International small cap stocks used to be out of favor and a pretty good value relative to most stocks. We put the higher-risk Forward International Small Company fund (PISRX – was called Pictet International Small Company until recently) in this portfolio back on August 1st 2003 and the fund is now up 45% from that date. Current valuations make this fund too risky for a large allocation, so we cut the fund’s stake down to 5%.

We increased the allocation to Vanguard Short Term Corporate (VFSTX) from 25% or total portfolio to 30% as a parking place while longer-term bonds and stocks are not attractively priced.

We’ve added a 15% stake to the Bridgeway Balanced Fund (BRMPX). This fund writes calls and puts on stocks held in the portfolio and owns bonds.

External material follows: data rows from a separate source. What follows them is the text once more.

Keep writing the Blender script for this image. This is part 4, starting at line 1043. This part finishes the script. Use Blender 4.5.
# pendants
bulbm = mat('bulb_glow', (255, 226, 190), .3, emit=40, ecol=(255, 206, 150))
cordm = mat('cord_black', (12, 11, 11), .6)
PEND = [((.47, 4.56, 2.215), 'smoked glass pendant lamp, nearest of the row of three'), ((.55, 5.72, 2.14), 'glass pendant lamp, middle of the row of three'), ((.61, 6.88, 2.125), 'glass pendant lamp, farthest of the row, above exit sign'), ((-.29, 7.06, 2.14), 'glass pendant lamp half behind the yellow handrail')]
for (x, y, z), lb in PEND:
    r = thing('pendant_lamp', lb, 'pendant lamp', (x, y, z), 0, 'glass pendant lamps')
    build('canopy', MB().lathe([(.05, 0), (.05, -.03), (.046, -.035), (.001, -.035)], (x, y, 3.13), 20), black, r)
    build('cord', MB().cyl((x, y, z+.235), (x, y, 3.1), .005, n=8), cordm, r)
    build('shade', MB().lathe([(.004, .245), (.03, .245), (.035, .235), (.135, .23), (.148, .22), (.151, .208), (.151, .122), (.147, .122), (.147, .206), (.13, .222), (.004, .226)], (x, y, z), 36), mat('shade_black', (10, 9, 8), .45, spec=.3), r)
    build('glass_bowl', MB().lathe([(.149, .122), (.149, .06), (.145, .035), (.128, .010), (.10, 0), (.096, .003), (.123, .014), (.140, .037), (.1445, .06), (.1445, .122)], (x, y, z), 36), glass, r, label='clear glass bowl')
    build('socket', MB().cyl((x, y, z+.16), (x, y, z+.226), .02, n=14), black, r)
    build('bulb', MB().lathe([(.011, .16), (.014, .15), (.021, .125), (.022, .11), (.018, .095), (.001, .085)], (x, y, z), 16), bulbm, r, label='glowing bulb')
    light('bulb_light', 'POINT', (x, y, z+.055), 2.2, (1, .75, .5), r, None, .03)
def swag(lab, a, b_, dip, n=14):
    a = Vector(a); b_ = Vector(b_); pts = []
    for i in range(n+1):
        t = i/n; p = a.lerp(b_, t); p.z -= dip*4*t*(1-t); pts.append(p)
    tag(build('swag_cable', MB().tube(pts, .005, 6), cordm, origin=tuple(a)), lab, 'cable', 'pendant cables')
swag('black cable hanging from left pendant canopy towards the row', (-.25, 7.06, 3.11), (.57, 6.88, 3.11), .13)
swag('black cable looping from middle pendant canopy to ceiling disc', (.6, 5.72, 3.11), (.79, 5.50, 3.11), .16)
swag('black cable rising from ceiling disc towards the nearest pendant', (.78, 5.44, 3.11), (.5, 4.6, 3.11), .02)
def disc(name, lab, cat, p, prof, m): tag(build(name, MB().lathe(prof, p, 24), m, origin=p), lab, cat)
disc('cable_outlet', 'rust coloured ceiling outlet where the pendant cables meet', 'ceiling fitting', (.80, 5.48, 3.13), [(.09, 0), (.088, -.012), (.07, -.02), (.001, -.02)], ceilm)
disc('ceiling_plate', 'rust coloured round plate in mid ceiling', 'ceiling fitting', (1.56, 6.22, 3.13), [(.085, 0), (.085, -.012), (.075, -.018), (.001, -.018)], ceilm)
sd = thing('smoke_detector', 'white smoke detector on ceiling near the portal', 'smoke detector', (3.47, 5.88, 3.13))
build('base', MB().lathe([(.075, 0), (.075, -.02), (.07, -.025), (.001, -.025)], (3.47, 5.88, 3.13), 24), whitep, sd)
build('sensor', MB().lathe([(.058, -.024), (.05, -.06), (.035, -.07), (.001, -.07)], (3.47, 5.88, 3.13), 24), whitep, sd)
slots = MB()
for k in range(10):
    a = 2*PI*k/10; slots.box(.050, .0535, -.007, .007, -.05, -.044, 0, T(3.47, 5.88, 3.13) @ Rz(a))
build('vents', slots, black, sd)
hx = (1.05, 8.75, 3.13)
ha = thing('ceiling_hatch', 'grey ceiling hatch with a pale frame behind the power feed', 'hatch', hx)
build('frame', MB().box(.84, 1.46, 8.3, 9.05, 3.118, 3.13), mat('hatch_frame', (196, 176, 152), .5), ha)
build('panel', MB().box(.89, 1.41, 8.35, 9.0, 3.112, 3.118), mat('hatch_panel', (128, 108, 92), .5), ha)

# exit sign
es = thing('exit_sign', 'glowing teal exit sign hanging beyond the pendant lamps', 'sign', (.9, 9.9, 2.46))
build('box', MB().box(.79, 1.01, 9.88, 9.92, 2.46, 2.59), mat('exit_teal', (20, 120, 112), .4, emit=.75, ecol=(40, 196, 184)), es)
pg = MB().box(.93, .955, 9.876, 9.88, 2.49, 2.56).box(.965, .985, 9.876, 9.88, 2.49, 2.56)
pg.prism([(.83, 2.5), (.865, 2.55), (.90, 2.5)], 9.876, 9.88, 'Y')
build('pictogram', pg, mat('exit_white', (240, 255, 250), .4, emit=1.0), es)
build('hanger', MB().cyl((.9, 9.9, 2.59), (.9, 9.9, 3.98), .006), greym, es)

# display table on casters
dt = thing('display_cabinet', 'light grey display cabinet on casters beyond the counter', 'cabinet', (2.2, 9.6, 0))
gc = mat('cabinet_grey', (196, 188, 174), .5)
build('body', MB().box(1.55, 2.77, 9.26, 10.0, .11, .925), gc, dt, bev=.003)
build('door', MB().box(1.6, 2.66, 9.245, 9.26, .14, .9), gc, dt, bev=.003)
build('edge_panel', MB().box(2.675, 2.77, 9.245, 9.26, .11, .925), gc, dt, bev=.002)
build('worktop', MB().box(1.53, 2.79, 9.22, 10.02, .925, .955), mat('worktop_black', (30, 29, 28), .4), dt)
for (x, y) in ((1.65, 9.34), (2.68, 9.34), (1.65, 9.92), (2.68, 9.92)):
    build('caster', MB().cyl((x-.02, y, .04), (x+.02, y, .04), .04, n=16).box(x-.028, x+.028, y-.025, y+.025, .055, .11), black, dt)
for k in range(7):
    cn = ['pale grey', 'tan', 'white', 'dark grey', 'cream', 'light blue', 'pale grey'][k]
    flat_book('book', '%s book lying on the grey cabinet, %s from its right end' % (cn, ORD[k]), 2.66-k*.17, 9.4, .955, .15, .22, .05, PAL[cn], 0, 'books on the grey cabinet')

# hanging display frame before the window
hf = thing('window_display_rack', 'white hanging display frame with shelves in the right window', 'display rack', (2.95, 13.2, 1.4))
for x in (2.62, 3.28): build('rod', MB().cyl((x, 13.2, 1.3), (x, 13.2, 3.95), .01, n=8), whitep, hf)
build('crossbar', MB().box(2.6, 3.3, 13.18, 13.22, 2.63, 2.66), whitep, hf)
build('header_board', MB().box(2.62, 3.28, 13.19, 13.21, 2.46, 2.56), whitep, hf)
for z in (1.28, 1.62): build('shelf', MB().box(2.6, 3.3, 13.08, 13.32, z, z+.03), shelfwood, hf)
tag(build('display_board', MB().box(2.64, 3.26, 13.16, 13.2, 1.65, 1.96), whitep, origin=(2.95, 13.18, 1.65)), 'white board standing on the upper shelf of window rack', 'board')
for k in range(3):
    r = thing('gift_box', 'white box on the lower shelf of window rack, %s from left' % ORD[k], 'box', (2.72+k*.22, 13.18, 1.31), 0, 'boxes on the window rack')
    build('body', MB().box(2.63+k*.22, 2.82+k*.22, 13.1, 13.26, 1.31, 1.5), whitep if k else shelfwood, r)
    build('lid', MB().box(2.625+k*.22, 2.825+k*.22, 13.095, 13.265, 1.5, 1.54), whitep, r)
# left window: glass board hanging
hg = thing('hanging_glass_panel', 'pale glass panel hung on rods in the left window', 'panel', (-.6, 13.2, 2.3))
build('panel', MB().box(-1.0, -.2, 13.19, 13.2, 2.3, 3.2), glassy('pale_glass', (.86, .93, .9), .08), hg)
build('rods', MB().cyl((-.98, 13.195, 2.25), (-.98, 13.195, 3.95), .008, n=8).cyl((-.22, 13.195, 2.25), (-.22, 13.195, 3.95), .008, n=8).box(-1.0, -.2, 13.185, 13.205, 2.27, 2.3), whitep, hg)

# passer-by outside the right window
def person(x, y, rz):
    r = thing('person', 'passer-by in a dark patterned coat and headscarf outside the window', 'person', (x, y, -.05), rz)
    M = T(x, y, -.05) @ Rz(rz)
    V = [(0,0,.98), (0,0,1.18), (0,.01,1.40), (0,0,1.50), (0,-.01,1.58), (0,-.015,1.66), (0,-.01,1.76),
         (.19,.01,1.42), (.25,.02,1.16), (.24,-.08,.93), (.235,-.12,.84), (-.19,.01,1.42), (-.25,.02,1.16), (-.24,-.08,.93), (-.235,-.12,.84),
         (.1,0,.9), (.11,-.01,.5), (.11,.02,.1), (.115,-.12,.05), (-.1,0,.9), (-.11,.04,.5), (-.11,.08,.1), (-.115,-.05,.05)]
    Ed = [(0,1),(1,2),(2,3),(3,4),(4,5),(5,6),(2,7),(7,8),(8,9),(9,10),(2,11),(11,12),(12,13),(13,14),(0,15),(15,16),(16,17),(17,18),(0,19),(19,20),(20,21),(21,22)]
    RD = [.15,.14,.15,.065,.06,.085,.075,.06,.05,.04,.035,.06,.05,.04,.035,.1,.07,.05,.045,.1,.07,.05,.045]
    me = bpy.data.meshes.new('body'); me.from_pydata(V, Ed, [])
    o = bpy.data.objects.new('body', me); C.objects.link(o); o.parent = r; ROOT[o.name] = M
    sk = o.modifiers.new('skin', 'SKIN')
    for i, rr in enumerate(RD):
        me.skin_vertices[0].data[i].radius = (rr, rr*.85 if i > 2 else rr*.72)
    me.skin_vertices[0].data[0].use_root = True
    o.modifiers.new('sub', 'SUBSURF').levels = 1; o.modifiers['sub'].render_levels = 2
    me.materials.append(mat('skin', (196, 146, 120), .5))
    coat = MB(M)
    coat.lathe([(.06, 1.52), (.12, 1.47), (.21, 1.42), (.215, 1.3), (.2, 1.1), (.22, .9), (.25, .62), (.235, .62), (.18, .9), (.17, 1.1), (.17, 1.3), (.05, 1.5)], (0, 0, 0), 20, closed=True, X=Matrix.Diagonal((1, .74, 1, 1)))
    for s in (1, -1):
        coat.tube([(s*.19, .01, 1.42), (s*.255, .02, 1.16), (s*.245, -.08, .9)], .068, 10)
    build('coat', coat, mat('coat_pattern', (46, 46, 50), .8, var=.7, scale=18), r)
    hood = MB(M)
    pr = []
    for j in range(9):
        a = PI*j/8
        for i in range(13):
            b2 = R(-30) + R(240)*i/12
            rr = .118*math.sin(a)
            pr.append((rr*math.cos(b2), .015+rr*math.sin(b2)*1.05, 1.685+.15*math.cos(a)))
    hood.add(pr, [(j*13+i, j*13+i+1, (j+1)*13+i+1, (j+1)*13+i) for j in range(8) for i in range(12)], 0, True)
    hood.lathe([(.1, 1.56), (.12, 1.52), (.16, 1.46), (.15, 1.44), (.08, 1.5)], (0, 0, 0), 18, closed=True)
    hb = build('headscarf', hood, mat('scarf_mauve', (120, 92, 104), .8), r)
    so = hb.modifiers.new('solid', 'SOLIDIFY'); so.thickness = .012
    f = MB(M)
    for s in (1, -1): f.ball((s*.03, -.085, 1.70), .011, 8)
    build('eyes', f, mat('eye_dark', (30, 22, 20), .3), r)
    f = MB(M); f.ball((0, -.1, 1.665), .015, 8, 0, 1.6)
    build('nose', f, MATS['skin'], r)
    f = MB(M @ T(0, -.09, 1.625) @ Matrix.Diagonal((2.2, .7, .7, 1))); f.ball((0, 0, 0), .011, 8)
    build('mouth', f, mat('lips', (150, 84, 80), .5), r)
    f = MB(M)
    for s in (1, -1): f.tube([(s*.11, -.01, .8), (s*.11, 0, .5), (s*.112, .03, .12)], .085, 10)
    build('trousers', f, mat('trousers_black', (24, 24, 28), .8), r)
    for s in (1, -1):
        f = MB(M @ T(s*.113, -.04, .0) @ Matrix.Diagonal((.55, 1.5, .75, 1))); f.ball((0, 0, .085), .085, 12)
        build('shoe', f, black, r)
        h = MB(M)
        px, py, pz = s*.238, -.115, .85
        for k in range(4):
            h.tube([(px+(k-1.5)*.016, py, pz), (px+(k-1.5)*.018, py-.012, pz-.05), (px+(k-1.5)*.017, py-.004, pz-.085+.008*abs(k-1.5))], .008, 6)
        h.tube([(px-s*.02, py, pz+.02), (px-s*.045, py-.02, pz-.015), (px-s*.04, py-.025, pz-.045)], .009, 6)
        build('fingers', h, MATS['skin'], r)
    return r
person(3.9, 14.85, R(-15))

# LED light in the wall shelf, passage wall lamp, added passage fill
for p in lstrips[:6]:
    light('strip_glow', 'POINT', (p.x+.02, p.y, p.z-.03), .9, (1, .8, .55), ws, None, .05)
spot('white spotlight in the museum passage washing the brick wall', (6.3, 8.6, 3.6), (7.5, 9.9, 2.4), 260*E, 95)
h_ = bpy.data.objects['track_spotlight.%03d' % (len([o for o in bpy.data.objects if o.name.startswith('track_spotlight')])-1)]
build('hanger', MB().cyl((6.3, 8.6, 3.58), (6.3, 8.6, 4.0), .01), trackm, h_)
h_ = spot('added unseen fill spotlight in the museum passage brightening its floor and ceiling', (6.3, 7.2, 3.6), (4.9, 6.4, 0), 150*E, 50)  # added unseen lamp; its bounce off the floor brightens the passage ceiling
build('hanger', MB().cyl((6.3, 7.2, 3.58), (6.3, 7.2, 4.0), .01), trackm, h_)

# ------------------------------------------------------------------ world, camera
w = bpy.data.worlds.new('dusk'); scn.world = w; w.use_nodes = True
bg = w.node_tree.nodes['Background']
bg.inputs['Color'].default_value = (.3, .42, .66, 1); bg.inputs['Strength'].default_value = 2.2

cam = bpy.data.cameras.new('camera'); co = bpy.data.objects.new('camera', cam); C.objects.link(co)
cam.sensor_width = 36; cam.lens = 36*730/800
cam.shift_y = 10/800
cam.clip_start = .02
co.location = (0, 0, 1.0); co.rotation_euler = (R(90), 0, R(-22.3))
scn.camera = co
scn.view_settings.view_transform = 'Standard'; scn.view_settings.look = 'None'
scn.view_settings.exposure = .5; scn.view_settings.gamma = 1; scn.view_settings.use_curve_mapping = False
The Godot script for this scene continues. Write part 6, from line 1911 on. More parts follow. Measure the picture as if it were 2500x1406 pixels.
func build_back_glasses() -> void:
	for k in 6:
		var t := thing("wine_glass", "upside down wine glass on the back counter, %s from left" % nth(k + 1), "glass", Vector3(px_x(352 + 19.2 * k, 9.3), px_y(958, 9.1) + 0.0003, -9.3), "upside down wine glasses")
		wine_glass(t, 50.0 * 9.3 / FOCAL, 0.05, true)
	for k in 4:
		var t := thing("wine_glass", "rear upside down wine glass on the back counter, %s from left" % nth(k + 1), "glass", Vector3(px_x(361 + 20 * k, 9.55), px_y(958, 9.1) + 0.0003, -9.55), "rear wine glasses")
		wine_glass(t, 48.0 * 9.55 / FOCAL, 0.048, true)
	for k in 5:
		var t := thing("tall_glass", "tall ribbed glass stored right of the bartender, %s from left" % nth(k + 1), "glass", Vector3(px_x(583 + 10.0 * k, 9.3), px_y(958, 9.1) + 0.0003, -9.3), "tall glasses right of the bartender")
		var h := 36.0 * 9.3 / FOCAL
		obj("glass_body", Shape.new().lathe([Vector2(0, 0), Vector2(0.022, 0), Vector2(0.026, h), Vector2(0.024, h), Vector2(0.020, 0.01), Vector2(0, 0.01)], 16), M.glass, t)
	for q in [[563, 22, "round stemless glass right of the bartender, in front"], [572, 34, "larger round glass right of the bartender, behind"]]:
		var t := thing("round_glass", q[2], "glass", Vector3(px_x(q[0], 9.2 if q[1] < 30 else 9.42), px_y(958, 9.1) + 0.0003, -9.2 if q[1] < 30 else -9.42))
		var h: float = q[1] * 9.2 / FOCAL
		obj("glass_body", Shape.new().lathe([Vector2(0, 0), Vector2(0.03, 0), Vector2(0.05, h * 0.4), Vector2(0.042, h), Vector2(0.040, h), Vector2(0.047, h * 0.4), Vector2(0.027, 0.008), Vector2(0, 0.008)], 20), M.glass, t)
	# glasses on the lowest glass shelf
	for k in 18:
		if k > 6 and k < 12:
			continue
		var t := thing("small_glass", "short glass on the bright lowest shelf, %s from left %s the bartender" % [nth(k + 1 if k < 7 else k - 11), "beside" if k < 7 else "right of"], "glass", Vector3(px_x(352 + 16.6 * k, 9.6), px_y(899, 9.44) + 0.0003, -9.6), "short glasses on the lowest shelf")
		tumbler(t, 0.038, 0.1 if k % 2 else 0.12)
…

The effect is an almost income oriented stock fund with a risk profile slightly higher then a junk bond fund, but quite a bit less then normal stock funds. This fund is a bit more risky then the similar Gateway (GATEX) fund in our safety portfolio largely because it can lose more if the stock market falls quickly.

In the aggressive growth portfolio we got rid of our remaining allocation to the Fidelity New Markets Income (FNMIX), which was down to 5% from pervious sales. We liked everything about this fund a couple years ago – high risk bond category, falling dollar play, high yield. Today, after a 37% move up after we added the fund, we are cutting lose. Investors are getting too comfortable with risk, and buying emerging market bonds like the ones in this fund after the big run up is giving an investor not much in yield and a lot of potential headaches.

We’re not crazy about junk bonds after the big moves up last year. The Northeast Investors (NTHEX) is a low risk choice and has underperformed in a risk loving environment. This fund will hold up better then most when the risk pendulum swings the other way, but we are still cutting it loose. This fund is up about 15% since added to the portfolio, more then the S&P500 but less then higher risk bond funds.

Small cap has been hot worldwide. Our stake in Artisan International Small Cap (ARTJX) is up 65% since we added it in April 2002 compared to the S&P500s paltry single digits. We’ve cut it back to 10% of the total portfolio from 20% of the total portfolio based largely on higher valuations and limited upside from here. 

In keeping with our large-cap-stocks-are-no-longer-evil theme (after years of bad mouthing overpriced large cap stocks that got carried away with late 90s insanity), we’ve added the Bridgeway Blue-Chip 35 (BRLIX). The 10% allocation is a blend of just a few mega cap stocks. This fund is about the lowest fee retail oriented fund in the world, leaving what little returns this market offers in the hands of investors.

The new 10% allocation of the Payden Global Short Bond (PYGSX) will give the portfolio a diversified, low fee exposure to shorter term bonds. This low risk fund will likely never go up or down in the double digits in a year. This fund is hedged against currency fluctuations, which normally is something we avoid as we feel a portfolio should have unhedged foreign exposure for diversification.